Sure, you might love your eyebrows, say, or your long legs, but try to also think about qualities that aren’t so tied to what’s on the outside (because even fixating on your favorite physical traits is just another way to attach your value to your appearance). Instead, you might scribble something like, “I don’t look the same as I used to, but I have great friends and a fantastic new job that I’m proud of.” Or, “I may not have a six-pack anymore, but I’m in a healthy romantic relationship with a partner who loves me for me.” By jotting down (and revisiting) these affirmations, you’re arming yourself with a new secret weapon for fighting off intrusive, negative body thoughts: a healthier, more optimistic perspective and a boost of confidence, Dr. Daniels says.

Think of your inner child or future, older self.

Remember when we asked if you would be as harsh to your loved ones? Rollin says it can be an effective exercise in self-kindness to also consider your inner child, or even your elderly self (a.k.a. you as a cute-as-hell old person in 30, 40, 50 years).

You can hang up a favorite photo of adorable little seven-year-old you near your bathroom mirror or maybe set it as your phone background—a reminder that this sweet, innocent kid doesn’t deserve unkind words about their thighs, say, or their under-eyes—and neither does your adult self.

If you’re not a big fan of the whole “healing your inner child” thing, not a problem. Instead, Rollin suggests imagining when you’re 80 or 90 years old after having lived a long, full life and asking, “What’s going to matter most to me in my final days?” Is it going to be the wrinkles and fat on your body—or the lack thereof during your younger years—or the friendships you’ve made, the goals you’ve accomplished, and the memories you’ve cherished? (Hint: It’s probably the latter.)

Resist the temptation to constantly scroll through your camera roll.

Perusing old Instagram posts or camera-roll photos can be heartwarming on occasion, but this habit can turn self-destructive if you’re obsessing over evidence of your former body.

“Many of us are guilty of zooming in on our stomachs, faces, legs, or arms and then critiquing them,” Rollin says. If you’re regularly tempted to search for proof that your body was definitely “better” back in the day, there are ways to manage these harmful behaviors. One example is to zoom out and actually look at the full image (including the sky and scenery, for example) so that you can see yourself similarly to how others see you: As a whole person, and not just isolated, magnified body parts.
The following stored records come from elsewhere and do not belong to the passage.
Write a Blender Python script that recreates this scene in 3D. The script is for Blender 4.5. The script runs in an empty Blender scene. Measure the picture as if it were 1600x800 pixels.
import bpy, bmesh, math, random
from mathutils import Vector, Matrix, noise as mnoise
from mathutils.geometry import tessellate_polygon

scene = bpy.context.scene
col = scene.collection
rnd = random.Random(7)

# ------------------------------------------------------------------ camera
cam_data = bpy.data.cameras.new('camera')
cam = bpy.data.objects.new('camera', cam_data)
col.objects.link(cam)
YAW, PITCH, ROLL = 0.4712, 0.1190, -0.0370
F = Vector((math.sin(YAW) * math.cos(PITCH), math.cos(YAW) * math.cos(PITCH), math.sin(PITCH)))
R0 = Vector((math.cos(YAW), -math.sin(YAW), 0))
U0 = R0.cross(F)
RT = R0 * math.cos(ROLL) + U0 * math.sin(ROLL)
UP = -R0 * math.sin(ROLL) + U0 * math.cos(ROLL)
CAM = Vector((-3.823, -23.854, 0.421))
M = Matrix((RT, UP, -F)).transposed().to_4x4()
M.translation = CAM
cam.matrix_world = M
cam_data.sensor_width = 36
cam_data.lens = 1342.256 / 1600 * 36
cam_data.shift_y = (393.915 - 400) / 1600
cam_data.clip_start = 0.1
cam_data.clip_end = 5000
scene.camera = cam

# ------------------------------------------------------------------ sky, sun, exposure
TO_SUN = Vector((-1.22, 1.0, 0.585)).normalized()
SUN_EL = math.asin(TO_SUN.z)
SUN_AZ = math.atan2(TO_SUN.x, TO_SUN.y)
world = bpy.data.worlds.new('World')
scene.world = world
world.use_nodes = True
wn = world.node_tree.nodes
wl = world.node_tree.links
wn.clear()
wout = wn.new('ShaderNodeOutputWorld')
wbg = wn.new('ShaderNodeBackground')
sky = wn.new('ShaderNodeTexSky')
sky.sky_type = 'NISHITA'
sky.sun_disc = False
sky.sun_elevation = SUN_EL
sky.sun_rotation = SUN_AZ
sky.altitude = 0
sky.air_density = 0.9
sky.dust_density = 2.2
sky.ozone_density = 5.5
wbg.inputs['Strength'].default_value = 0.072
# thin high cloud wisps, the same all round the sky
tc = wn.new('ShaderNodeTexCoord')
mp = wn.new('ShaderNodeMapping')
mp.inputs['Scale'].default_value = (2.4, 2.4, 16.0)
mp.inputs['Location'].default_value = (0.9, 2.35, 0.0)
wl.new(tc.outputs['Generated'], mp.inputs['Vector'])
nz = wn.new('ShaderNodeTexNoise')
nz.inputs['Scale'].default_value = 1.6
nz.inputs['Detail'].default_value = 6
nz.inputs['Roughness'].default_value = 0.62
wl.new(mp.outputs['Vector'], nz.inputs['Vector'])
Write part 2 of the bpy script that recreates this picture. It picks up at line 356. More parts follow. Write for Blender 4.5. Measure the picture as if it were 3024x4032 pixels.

If the urges to pick your photos apart or create side-by-sides of your past and present self are just too strong, you can also straight-up eliminate your ability to act on them. Dr. Kwan recommends transferring any triggering images onto a hard drive, say, or adding them to a Google Drive folder. We know you probably won’t want to permanently delete these memories, but tucking them away can ensure that you’ll still have access to them—just not right at your fingertips, 24/7.

Re-evaluate who you’re following on social media—and who you’re surrounding yourself with IRL.

Even though you’re comparing yourself to yourself, the expectation that you should look the same as you did in 2013, say, is probably at least partially stemming from external factors, like a loved one’s negative body comments echoing in your mind or that pervasive cultural pressure to “slim down” we keep mentioning.